2. A method according to claim 1, in which the audio signal is a low-power signal generated at the control point for operation detection purposes.

3. A method according to claim 1 or claim 2 and for use with a public address system having a plurality of loudspeakers, in which the activating signal supplied from the control point is at a frequency higher than the audio signal and is coded, and each loudspeaker is arranged to respond to an activating signal coded in a manner individual to that loudspeaker.

4. A method according to claim 3, in which the activating signal is frequency-encoded, and consists of a plurality of sequential tones.

5. A method according to claim 3, in which the activating signal is digitally encoded, and the signal is keyed on and off in a particular pattern.

6. A method according to claim 1 or claim 2 and for use with a public address system having a plurality of loudspeakers, in which a single activating signal is supplied to all of the loudspeakers, and each loudspeaker includes a timing arrangement adapted to feed its return signal on to the audio distribution line at a known time after receipt of the activating signal, each loudspeaker transmitting its return signal at a different time from all the others.

7. A method according to any of the preceding claims, in which the activating signal is transmitted at a frequency above the highest frequency at which the overall loudspeaker installation is designed to operate.

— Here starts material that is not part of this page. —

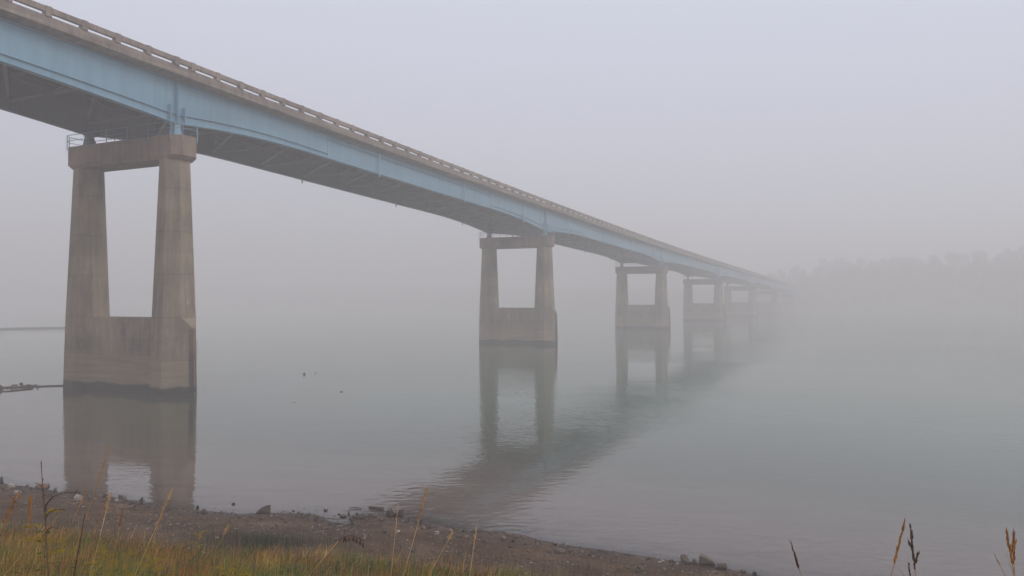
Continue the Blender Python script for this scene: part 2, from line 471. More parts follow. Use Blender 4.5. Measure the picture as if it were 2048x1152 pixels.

8. A method according to any of the preceding claims, in which the sensor means includes a microphone which responds to the sound pressure generated by the loudspeaker drive unit to provide an electrical output.

9. A method according to any of claims 1 to 7, in which the sensor is arranged directly to detect movement of the loudspeaker drive unit diaphragm.

10. A method according to claim 9, in which the sensor is arranged to detect current flowing through the loudspeaker voice coil, or the voltage across the voice coil.

11. A method of monitoring from a control point the operation of a remote loudspeaker, substantially as hereinbefore described - with reference to the accompanying drawings.

12. A loudspeaker for use in a remote operation monitoring method, which loudspeaker has an enclosure in which is mounted a loudspeaker drive unit and sensor means adapted to monitor the operation of the loudspeaker drive unit, which sensor means comprises a sensor arranged directly or indirectly to detect drive unit operation upon the supply of an audio signal on an audio line connected to the loudspeaker, the sensor providing an output dependent upon detected drive unit operation, a transmitter arranged to inject an operation signal on the audio line dependent upon the sensor output, and a receiver adapted to detect the presence of an activating signal on the audio line and to enable the operation of the sensor means and/or transmitter.

13.- Apparatus for use in a remote operation monitoring method for a loudspeaker installation, which apparatus comprises a loudspeaker as claimed in claim 12, a control unit including an activating signal generator to produce an activating signal for the remote loudspeaker sensor means, a transmitter to inject said activating signal on to the audio distribution line connecting an 4 audio amplifier and the remote loudspeaker, a receiver for an operation signal transmitted by the loudspeaker and an analyser for operating on the receiver output and producing an indication of the operation of the remote loudspeaker.

14. Apparatus according to claim 13, wherein the control unit includes means to encode the activating signal, and the sensor means of each loudspeaker includes a decoder arranged to determine whether a received activating signal is encoded to match a pre-set code within that loudspeaker.

15. Apparatus according to claim 14, wherein the loudspeaker includes an electronic gate which is opened upon detection of an activating signal encoded to match that pre-set within the loudspeaker, so as thereafter to allow the loudspeaker transmitter to inject on to the audio distribution line a signal dependent upon the sensor output.

16. Apparatus according to any of claims 13 to 15, wherein the transmitted signal carries information concerning the actual performance of the loudspeaker.

17. Apparatus according to any of claims 13 to 16 and substantially as hereinbefore described with reference to and as illustrated in the accompanying drawings.